No ano passado, a FAO divulgou dados que atestam a importância da mulher na produção de alimentos em todo o mundo. As informações constam no relatório “O Estado da Alimentação e da Agricultura 2010-11 - Mulheres na Agricultura, Redução da Desigualdade de Gênero para o Desenvolvimento.” O relatório pressupõe que se houvesse uma distribuição mais equitativa dos bens, insumos e serviços agrícolas entre homens e mulheres, a produção de alimentos no mundo poderia crescer de 2,5% e 4%.

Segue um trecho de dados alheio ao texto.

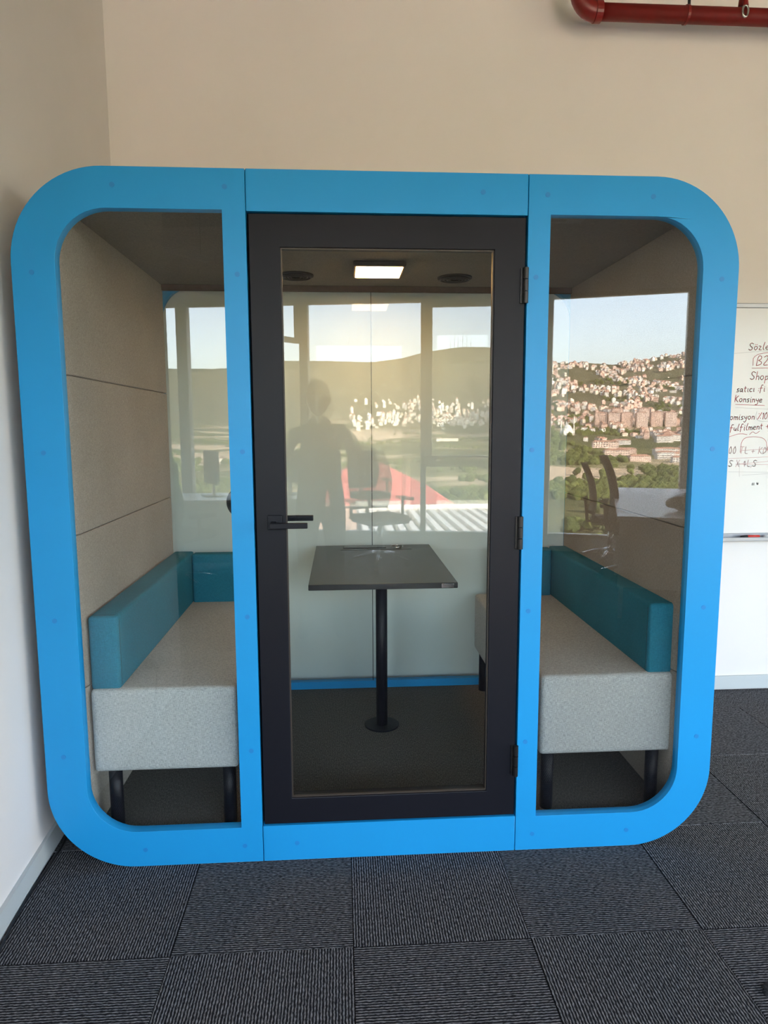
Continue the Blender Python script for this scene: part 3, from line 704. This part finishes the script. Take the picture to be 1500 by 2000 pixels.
# +y is the way the person faces; z from the floor
J = [((0, 0, .95), (.155, .115)), ((0, .005, 1.10), (.145, .105)), ((0, 0, 1.25), (.165, .115)), ((0, -.01, 1.38), (.165, .105)), ((0, -.01, 1.46), (.075, .07)), ((0, .0, 1.52), (.056, .056)),
     ((.10, -.01, 1.40), .075), ((.195, -.01, 1.385), .062), ((.275, .02, 1.13), .048), ((.25, .17, 1.22), .040), ((.205, .245, 1.31), .028),
     ((-.10, -.01, 1.40), .075), ((-.195, -.01, 1.385), .062), ((-.265, .04, 1.13), .048), ((-.10, .20, 1.22), .038), ((.065, .245, 1.31), .027),
     ((.09, 0, .86), .098), ((.10, .01, .50), .062), ((.11, -.01, .12), .042), ((.12, .02, .06), .045), ((.135, .14, .04), .035),
     ((-.09, 0, .86), .098), ((-.10, .02, .50), .062), ((-.11, 0, .12), .042), ((-.12, .03, .06), .045), ((-.135, .15, .04), .035)]
E_ = [(0, 1), (1, 2), (2, 3), (3, 4), (4, 5), (3, 6), (6, 7), (7, 8), (8, 9), (9, 10), (3, 11), (11, 12), (12, 13), (13, 14), (14, 15),
      (0, 16), (16, 17), (17, 18), (18, 19), (19, 20), (0, 21), (21, 22), (22, 23), (23, 24), (24, 25)]
skin_mesh('body', J, E_, M['shirt'], 0, pr)
# head: shaped sphere with nose, brow, ears, chin
hdE = bpy.data.objects.new('head', None); link(hdE, pr); hdE.location = (-.005, .01, 1.63)
bm = bmesh.new(); bmesh.ops.create_uvsphere(bm, u_segments=28, v_segments=20, radius=1)
for v in bm.verts:
    x, y, z = v.co
    w_ = .078*(1-.22*max(0, -z)**1.3); v.co = Vector((x*w_, y*.098*(1-.10*max(0, -z)), z*.118))
    if y > .3:
        v.co.y += .024*math.exp(-((x*w_/.013)**2))*math.exp(-(((z+.12)/.20)**2))
        v.co.y += .008*math.exp(-(((z+.62)/.12)**2))*math.exp(-((x/.4)**2))
        v.co.y -= .012*(math.exp(-(((x-.42)/.17)**2))+math.exp(-(((x+.42)/.17)**2)))*math.exp(-(((z-.06)/.13)**2))
fin('skull', bm, M['skin'], hdE, smooth=True)
for s in (-1, 1):
    bm = bmesh.new(); bmesh.ops.create_icosphere(bm, subdivisions=2, radius=1, matrix=Matrix.Translation((s*.079, -.005, -.005)) @ Matrix.Diagonal((.009, .018, .032, 1))); fin('ear', bm, M['skin'], hdE, smooth=True)
    bm = bmesh.new(); bmesh.ops.create_icosphere(bm, subdivisions=2, radius=.011, matrix=Matrix.Translation((s*.031, .079, .008))); fin('eye', bm, M['white'], hdE, smooth=True)
    bm = bmesh.new(); bmesh.ops.create_icosphere(bm, subdivisions=1, radius=.005, matrix=Matrix.Translation((s*.031, .0885, .008))); fin('pupil', bm, M['gap'], hdE, smooth=True)
bm = bmesh.new(); bmesh.ops.create_icosphere(bm, subdivisions=2, radius=1, matrix=Matrix.Translation((0, .085, -.052)) @ Matrix.Diagonal((.024, .007, .007, 1))); fin('mouth', bm, plain('lips', (.35, .12, .10), .5), hdE, smooth=True)
bm = bmesh.new(); bmesh.ops.create_uvsphere(bm, u_segments=28, v_segments=20, radius=1)
bmesh.ops.delete(bm, geom=[v for v in bm.verts if v.co.z < (.45 if v.co.y > .35 else -.35)], context='VERTS')
for v in bm.verts: v.co = Vector((v.co.x*.084, v.co.y*.104-.003, v.co.z*.126+.002))
fin('hair', bm, M['hair'], hdE, smooth=True)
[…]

“Além disso, uma expansão da produção agrícola dessa magnitude poderia reduzir o total de pessoas subnutridas no mundo de 100 a 150 milhões de pessoas, dentro de um universo de quase um bilhão de pessoas”, destaca um artigo sobre o relatório escrito por Alan Bojanic, oficial a cargo da representação da FAO na América Latina e no Caribe, e Gustavo Anriquez, economista da FAO.

O artigo ressalta também que o empoderamento da mulher traz como consequência a melhoria de indicadores de bem-estar familiar, como alimentação e educação. “Isso não acontece somente por causa da receita adicional, mas porque — como tem sido demonstrado em muitos estudos de caso onde as mulheres controlam uma maior parte do orçamento familiar – a proporção dos gastos com alimentação, saúde e educação tende a aumentar significativamente”, destaca o documento.